Despite an excellent first hour of suspense-building, the succeeding screen time unfulfills that initial promise and the film's ending leaves you downright disappointed. Throw in a good performance by Julianne Moore and you have a two out of four star film; good enough for rental on weeknight and a few appearances by your own "hairettes." Just make sure you know where your kids are before you watch it, ok?


Tuesday, October 05, 2004

The Observational Dude: How Many Dudes is That?

Five I think, not counting my "evil, bent on world-domination" dudes.

Anyways, I watch the "Daily Show" like its a potato chip laced with crack with hot dark chocolate poured on top (Movie Dude translation: addicting). Last night, Jon Stewart had Nobel Prize winning, civil and world rights activist Bishop Desmond Tutu as his guest last night. In this current murky, sludgey cable news channel, simple-folk soundbite era led by Darth Cheney, Cowboy Dubya, Well-Chinned Kerry and Handsome J. Edwards, it was supremely cold-water-in-the-face-on-a-hot-day refreshing to hear the unironic, sublime human optimism that this man, who has seen the extreme best and worst humanity has to offer, conveys with an ebullient personality that would stick to you like glue that was stapled to you for reinforcement if you were lucky enough to get close to it.

Monday, October 04, 2004

The Video Dude Strikes Again!

Sunday Night's Entertainment:

-Man on Fire (Dir: Tony Scott; Cast: Denzel Washington; The Walken (that's all you really need); Dakota (insert name joke here) Fanning; Marc "I Will Be Your Hero, Baby" Anthony; 2004)

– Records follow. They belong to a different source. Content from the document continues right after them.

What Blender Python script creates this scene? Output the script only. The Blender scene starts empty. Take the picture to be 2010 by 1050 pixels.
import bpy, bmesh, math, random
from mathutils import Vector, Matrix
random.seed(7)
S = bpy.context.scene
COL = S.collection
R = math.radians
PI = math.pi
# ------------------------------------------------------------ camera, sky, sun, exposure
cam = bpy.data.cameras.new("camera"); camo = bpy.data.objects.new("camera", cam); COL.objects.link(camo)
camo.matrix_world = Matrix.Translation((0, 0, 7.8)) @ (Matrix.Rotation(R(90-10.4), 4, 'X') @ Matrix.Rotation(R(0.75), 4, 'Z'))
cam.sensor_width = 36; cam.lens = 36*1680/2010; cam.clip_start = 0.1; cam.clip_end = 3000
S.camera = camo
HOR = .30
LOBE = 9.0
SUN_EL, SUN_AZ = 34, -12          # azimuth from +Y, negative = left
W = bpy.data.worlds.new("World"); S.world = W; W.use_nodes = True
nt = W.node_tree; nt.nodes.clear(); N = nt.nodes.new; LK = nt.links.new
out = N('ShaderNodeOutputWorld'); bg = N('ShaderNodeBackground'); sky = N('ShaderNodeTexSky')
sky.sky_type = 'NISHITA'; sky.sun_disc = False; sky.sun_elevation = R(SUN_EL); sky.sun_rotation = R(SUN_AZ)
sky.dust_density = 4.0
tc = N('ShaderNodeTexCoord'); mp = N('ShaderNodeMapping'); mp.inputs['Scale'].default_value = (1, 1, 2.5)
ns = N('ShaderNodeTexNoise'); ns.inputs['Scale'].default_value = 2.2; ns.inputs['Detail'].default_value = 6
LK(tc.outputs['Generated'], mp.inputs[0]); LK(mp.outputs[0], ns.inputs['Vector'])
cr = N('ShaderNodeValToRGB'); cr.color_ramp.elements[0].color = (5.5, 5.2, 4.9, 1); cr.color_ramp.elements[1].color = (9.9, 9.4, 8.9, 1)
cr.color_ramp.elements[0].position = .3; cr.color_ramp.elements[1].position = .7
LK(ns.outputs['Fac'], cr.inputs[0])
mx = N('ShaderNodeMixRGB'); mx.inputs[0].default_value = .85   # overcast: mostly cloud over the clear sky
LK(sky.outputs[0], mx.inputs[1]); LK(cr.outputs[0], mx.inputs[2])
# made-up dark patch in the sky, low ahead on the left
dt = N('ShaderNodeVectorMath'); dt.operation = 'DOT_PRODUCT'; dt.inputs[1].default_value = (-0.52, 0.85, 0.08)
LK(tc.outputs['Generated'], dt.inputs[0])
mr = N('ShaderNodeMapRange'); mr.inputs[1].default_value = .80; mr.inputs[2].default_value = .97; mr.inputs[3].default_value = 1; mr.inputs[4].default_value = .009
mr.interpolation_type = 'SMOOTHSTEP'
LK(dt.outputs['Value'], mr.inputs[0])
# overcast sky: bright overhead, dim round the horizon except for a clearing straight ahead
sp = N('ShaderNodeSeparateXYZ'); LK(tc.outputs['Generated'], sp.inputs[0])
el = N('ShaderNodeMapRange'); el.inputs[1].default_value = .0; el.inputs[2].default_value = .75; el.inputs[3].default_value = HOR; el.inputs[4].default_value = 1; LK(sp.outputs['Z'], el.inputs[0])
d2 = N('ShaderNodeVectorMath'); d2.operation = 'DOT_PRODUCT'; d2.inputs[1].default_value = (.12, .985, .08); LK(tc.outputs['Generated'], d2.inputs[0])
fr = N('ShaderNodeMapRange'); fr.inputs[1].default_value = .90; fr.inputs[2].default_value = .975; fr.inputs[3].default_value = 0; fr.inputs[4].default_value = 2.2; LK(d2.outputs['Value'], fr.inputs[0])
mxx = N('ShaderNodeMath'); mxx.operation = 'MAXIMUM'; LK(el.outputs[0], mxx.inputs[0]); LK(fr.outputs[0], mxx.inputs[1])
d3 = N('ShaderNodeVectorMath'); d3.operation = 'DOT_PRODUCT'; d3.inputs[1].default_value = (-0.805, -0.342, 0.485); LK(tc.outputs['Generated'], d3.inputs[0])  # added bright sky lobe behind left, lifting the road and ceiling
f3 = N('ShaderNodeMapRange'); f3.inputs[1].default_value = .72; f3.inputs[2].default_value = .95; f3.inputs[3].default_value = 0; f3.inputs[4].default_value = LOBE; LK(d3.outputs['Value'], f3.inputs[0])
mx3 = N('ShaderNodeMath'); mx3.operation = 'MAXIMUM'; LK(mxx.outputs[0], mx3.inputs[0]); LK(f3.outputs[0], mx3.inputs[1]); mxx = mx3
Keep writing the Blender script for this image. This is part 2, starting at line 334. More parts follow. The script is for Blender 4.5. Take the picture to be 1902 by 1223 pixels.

Happy family comedy (drip sarcasm, drip) about a boozing, down-on-his-luck, shady-past-going-nowhere-fast ex-Marine named Creasy (Washington) who finds himself in Mexico accepting a low-paying job as a body guard for the daughter (Fanning) of a rich family who fears she may the next victim in a rash of kidnappings taking place in Mexico City. The Walken plays the old friend who hooks Creasy up with the gig. Guess what? She gets kidnapped. Guess who's gonna get to the bottom of it in a murderous revenge-rampage? No, not me, silly. The film is two and half hours long, which is perfect if you're watching Lawrence of Arabia, not Man on Fire; it's just way too long. You'd also think in 147 minutes we'd learn a thing about Creasy's shady past, like what caused him to be a drunk, jobless, smile-less, etc. But no. The direction, look and feel of the movie is totally overstylized: way too-many unnecessary tracks, pans, zooms, jump cuts, etc. you get the feeling that if Creasy went to McDonald's to order a Big Mac, Scott would shoot it from under a glass floor looking up with the camera whizzing around or something. Certain times I felt like I was watching a too-hip for its own good jeans commercial. I rented this because I was in the mood for it and got I wanted. If you have two hours and half hours to kill, I'd recommend community service instead.